When I turned around to put the cap back on, it was not there.

I spent several minutes thinking I had gone crazy before I thought to ask my husband (who was also awake and in the kitchen at the break of day) if he had seen it.

Not only had he seen it, but he had decided that it was out of place and needed to be picked up.

But instead of picking it up and doing something that like a regular person (ok, a mom) would do, like wash it and put it in the dish drainer or maybe even wash and dry it and put it in the cabinet where it belongs, he moved it to a different counter about three feet away and behind a plant.

Because that makes sense.

I was about to look for a new water bottle by the time I found out what had happened.

“You moved my cap?”

“Yeah.”

Ok. “Why?”

“Well, I thought I would start cleaning up the kitchen.”

I looked around me.
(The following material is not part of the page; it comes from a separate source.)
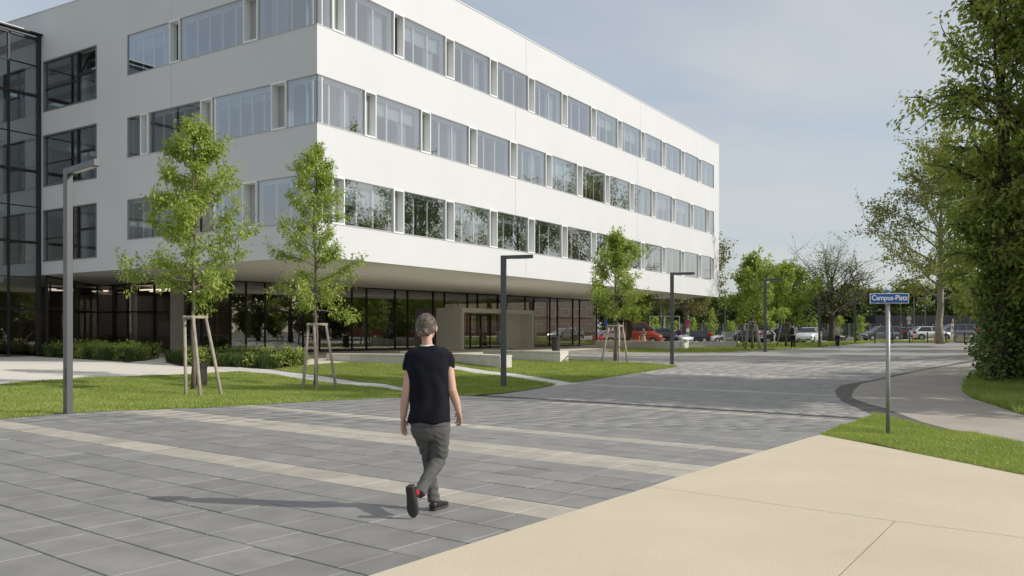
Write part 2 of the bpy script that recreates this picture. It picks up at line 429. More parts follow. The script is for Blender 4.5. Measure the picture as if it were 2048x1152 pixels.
for (y_, nc, mc, L) in rest:
    V, F = slab_mesh(L); bv, bf = buf['light' if is_light(nc) else 'dark']; b = len(bv)
    dz = rr.uniform(-.0012, .0012); sl_ = slope(nc)
    for (a, c, z) in V:
        # local x along m, local y towards -n (after the rotation)
        n_, m_ = nc - c, mc + a
        X, Y = xy(n_, m_); bv.append((X, Y, float(T(X, Y)) + .030 + z + dz))
    # row direction flips the winding
    bf += [[b + i for i in f] for f in F]
for kk in ('dark', 'light'):
    o = link('slab_field', np_mesh('slab_field', buf[kk][0], buf[kk][1], M['slab_%s_isl' % kk]), plaza)
    tag(o, kind='stuff')
# pale sand standing in the cross joints of each row, a little below the slab tops
sb = MB()
for r in range(rows):
    nc = n0 + (r + .5) * .5
    lo, hi = max(m_min(nc) - .2, -12), m_max(nc)
    k = max(1, int((hi - lo) / 1.5))
    for q in range(k):
        a, b = lo + (hi - lo) * q / k, lo + (hi - lo) * (q + 1) / k
        P = [xy(nc - .238, a), xy(nc - .238, b), xy(nc + .238, b), xy(nc + .238, a)]
        sb.quad(*[(p[0], p[1], float(T(*p)) + .0262) for p in P[::-1]])
o = sb.build('joint_sand', M['joint_sand'], plaza); tag(o, kind='stuff')
# pavers beyond the drain: low stones in courses as far as they can be told apart
pv = []; pf = []; lv = []; lfc = []
n = 19.35
while n < 46:
    wn = .26 if n < 32 else .4
    hi_lawn = 40
    m = -14 + rr.random() * .4
    light = 24.6 <= n < 25.1 or 31.3 <= n < 31.9 or 38 <= n < 38.8 or 41.6 <= n < 42.6
    while m < 30:
        L = .52 if n < 32 else .8
        mc = m + L / 2; m += L
        x, y = xy(n + wn / 2, mc)
        px = 1024 + x / y * FPX
        if px < 960 or px > 2000: continue
        V, F = slab_mesh(L, wn, .016)
        tv, tf = (lv, lfc) if light else (pv, pf)
        b = len(tv); dz = rr.uniform(-.001, .001)
        for (a, c, z) in V:
            X, Y = xy(n + wn / 2 - c, mc + a); tv.append((X, Y, float(T(X, Y)) + .014 + z + dz))
        tf += [[b + i for i in f] for f in F]
    n += wn
M['paver_isl'] = slabmat('plaza_paver_isl', (.30, .287, .268), 'isl'); M['paver_light'] = slabmat('light_paver_isl', (.40, .378, .34), 'isl')
tag(link('paver_field', np_mesh('paver_field', pv, pf, M['paver_isl']), plaza_far), kind='stuff')
tag(link('paver_field', np_mesh('paver_field', lv, lfc, M['paver_light']), plaza_far), kind='stuff')
# far light bands crossing the plaza
for k, (y0, y1) in enumerate(((722, 726), (708.5, 710))):
    pass
# drain: slotted dark channel in the valley line
dr = MB()
mm = m_min(19) - .3
while mm < 21:
    P = [xy(19.08, mm), xy(19.08, mm + 1), xy(19.2, mm + 1), xy(19.2, mm)]
    dr.quad(*[(p[0], p[1], float(T(*p)) + .012) for p in P[::-1]]); mm += 1
tag(S(dr.build('drain_channel', M['joint_dark'])), 'dark slotted drain channel crossing the plaza')
# beige pavement in three cast panels with open joints
def ext(a, b, d):
    v = Vector((b[0] - a[0], b[1] - a[1])); v.normalize(); return (b[0] + v.x * d, b[1] + v.y * d)
beige = S(sheet('beige_pavement', [(G(735, 1152)[0] + .3, G(735, 1152)[1] + .1), (G(1640, 874)[0] + .02, G(1640, 874)[1] - .25), (G(2048, 957)[0], G(2048, 957)[1] - .2), (14, 5.5), (14, 0), (-3, 0), (-1.5, 3.6)], .034, M['joint_beige']))
E0, E1 = G(735, 1152), G(1640, 874); E00 = ext(E1, E0, 4.5)
g1, g2 = G(1640, 874), G(2048, 957); gR = ext(g1, g2, 9)
J0, J1, J2 = G(1300, 981), G(1790, 1052), G(2048, 1086); JR = ext(J1, J2, 9); K1 = G(1690, 1152); KB = ext(J1, K1, 5)
def shrink(poly, d):
    c = Vector((sum(p[0] for p in poly) / len(poly), sum(p[1] for p in poly) / len(poly)))
    out = []
    n = len(poly)
    ar = sum(poly[i][0] * poly[(i + 1) % n][1] - poly[(i + 1) % n][0] * poly[i][1] for i in range(n))
    sgn = 1 if ar > 0 else -1
    for i in range(n):
        p0, p1, p2 = [Vector(poly[(i + k) % n][:2]) for k in (-1, 0, 1)]
        e1 = (p1 - p0).normalized(); e2 = (p2 - p1).normalized()
        n1 = Vector((-e1.y, e1.x)) * sgn; n2 = Vector((-e2.y, e2.x)) * sgn
        k = 1 + n1.dot(n2)
        out.append(tuple(p1 + (n1 + n2) * (d / max(k, .2))))
    return out
panels = [[J0, E1, g2, gR, JR, J2, J1], [E00, J0, J1, K1, KB], [KB, K1, J1, J2, JR, (JR[0], KB[1])]]
for p in panels:
    p = shrink(p, .0035)
    sheet('pavement_panel', p, .0385, M['beige'], beige)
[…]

Indeed, the kitchen was in dire need of some cleaning. There was food stuck to the stovetop, an overflowing trash can, dirty dishes on the counter, used rags tossed in the sink, a dishwasher full of clean dishes waiting to be put away, an empty dog water dish on the floor, and it looked like someone (presumably a child because certainly my husband would not have done this) … someone… had left a mess of coffee accouterments and spilled sugar on the counter.

And he chose to pick up the one thing I was actually using.

You can go ahead and assume that I made absolutely none of the messes aside from putting my bottle cap on the counter.

That means that all of the mess was either from him or possibly the kids. (But in truth it was mainly from him. Which I do not actually have any reason to complain about because he is the cook. And the kitchen cleaner. And the dish washer. So. There is that.)

“So you started by cleaning up after me?” And what I didn’t say was this: Out of all that mess, he thought the most helpful thing he could do was to pick up my cap and move it. (Not put it away, but move it to where I would never find it.)

“Um.”  Pause.

“Did you see me walk in here and start filling my water bottle?”

“Yes.”

“OK, so you saw me take off the cap, set it down, and start filling my bottle. And you thought that I was going to just leave that cap there because, what? --I leave other messes in the kitchen, as you can see all around you?” I did not say it with sarcasm or exasperation but with genuine incredulity and curiosity.

Well…”

And then we both just started laughing. Because, truly, what else can you say?

In any case, I got my water and went back to work.

My marriage can be summed up as this: We are two people standing in the same mess, seeing entirely different emergencies.